А главное — регулярные войска. Здесь лежит центр тяжести обвинения. Я категорически утверждал и утверждаю, что прикалывание раненых и пристреливание пленных было возведено в систему. Я спрашивал, куда девалось то множество неподобранных турками раненых, о котором неоднократно сообщал болгарский штаб. Между тем, тут-то, в этом центральном вопросе г. Викторов становится окончательно невнятен. Он сам ничего не видал и не слыхал. Правда, он кое-что читал о болгарских жестокостях в немецкой прессе и даже относится "с известным доверием к этим, может быть, преувеличенным сведениям, потому что они собраны на местах путем сложной и кропотливой работы".
Правда, он твердо знает, что те самые цензурные демократы и радикалы, какие мешали нам своевременно поднять голос протеста, после войны (когда все жертвы будут перерезаны.
Выходит, стало быть, что мои разоблачения не преувеличены, а скорее преуменьшены. Выходит, что в существе своем они совершенно правильны, ибо они подтверждаются "сложными и кропотливыми" немецкими расследованиями, к которым г. Викторов относится с известным доверием, а главное потому, что грядущие разоблачения штабных обличителей окажутся еще «страшнее». Выходит, стало быть, что источники мои были не так плохи и даже вовсе не плохи. Не считая для себя возможным отдаваться под покровительство болгарского штаба в качестве привилегированного (за способность не видеть и не слышать) журналиста и потому оставаясь в Софии, я, как оказывается, был вовсе не плохо осведомлен о той оборотной стороне воинских подвигов, на которую «привилегированные» закрывали глаза. Не скрою, что, отправляясь в Болгарию, я вовсе и не готовил себя к роли "певца во стане болгарских воинов". Я знал, что об этой стране с избытком позаботятся другие. И я не ошибся. В то же время я склонен был подозревать, что "певцы во стане воинов", подобно соловьям, ничего вокруг себя не видят во время пения. И в этом я тоже не ошибся. Как принципиальный противник войны, я, естественно, направлял свое внимание, прежде всего, на факты того развращения нравов, какое война неизбежно несет с собою. Кто же был этот осведомлявший меня «кто-то», о котором г. Викторов отзывается с таким презрением? Раненые болгарские солдаты и офицеры. Это они мне рассказывали о прикалывании раненых и пристреливании пленных — в Софии, как и в Белграде, — одни — с инстинктивным отвращением, другие — мимоходом и равнодушно, третьи — с сознательным нравственным негодованием. За этих моих осведомителей, которые только что явились с кровавого поля и, лежа на больничной койке или сидя с обвязанной головой в моей отельной комнате, во всех подробностях восстановляли передо мной ход событий, — за этих свидетелей и очевидцев моя совесть журналиста спокойна: в вопросе о болгарских жестокостях они напраслины не выдумают…

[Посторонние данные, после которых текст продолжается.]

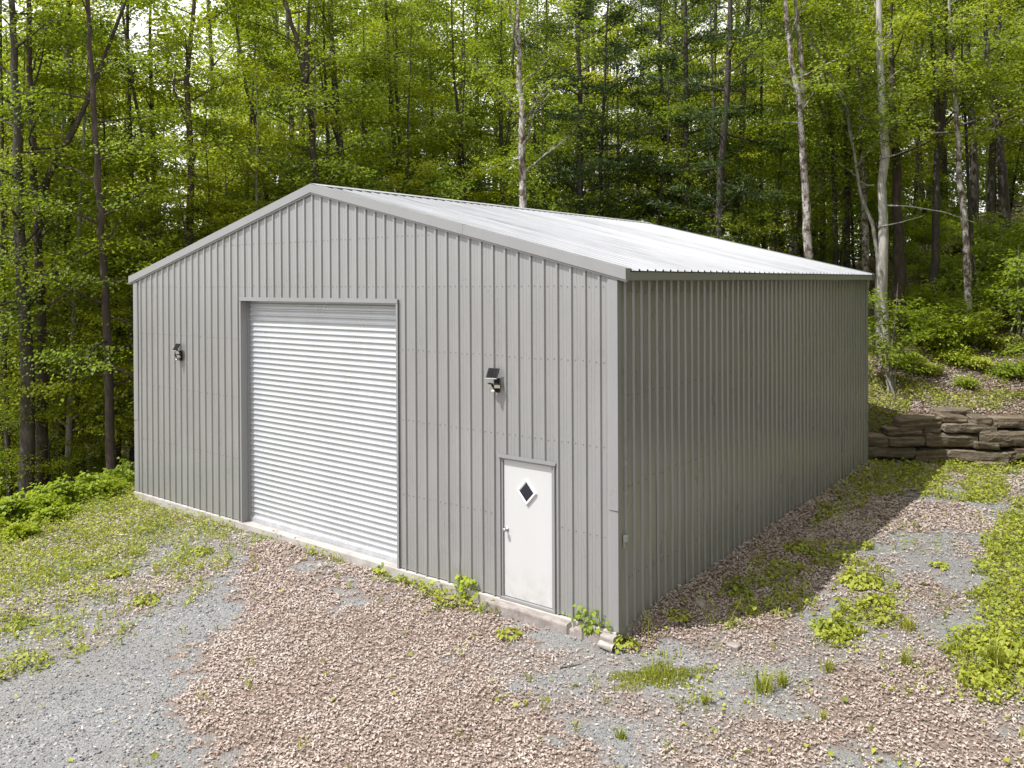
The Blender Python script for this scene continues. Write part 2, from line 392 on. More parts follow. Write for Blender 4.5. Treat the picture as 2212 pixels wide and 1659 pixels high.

Да, разумеется, я не имел возможности проверить "мельчайшие подробности", я не производил "сложной и кропотливой" работы. Но то хотя бы немногое и недостаточное, что я знал, разве не обязывало оно меня немедленно поднять голос протеста и возмущения в русской печати? Разве журналист — прокурор, который составляет обвинительный акт на основании исследования всех условий и обстоятельств содеянного? Разве журналист — историк, который мирно дожидается накопления материалов, чтобы привести их в порядок? Разве журналист — только запоздалый бухгалтер событий? Разве самое имя его не происходит от слова journal, дневник? Разве он не несет на себе обязательств по отношению к сегодняшнему дню?
Г-н Викторов, в ожидании того времени, когда болгарские цензора станут обличителями, а болгарский штаб освободится от текущих дел, считает возможным — это его собственное заявление — "терпеливо ждать и примыкать к "заговору молчания" по отношению… к "вопиющим разоблачениям" г-на А. Ото". Он обещает нам за это в свое время поспорить — на гулянках — со штабом насчет наилучшего устройства цензуры и поддержать грядущие обличения отставных цензоров. После окончания войны, после того, как страшное дело будет сделано до конца.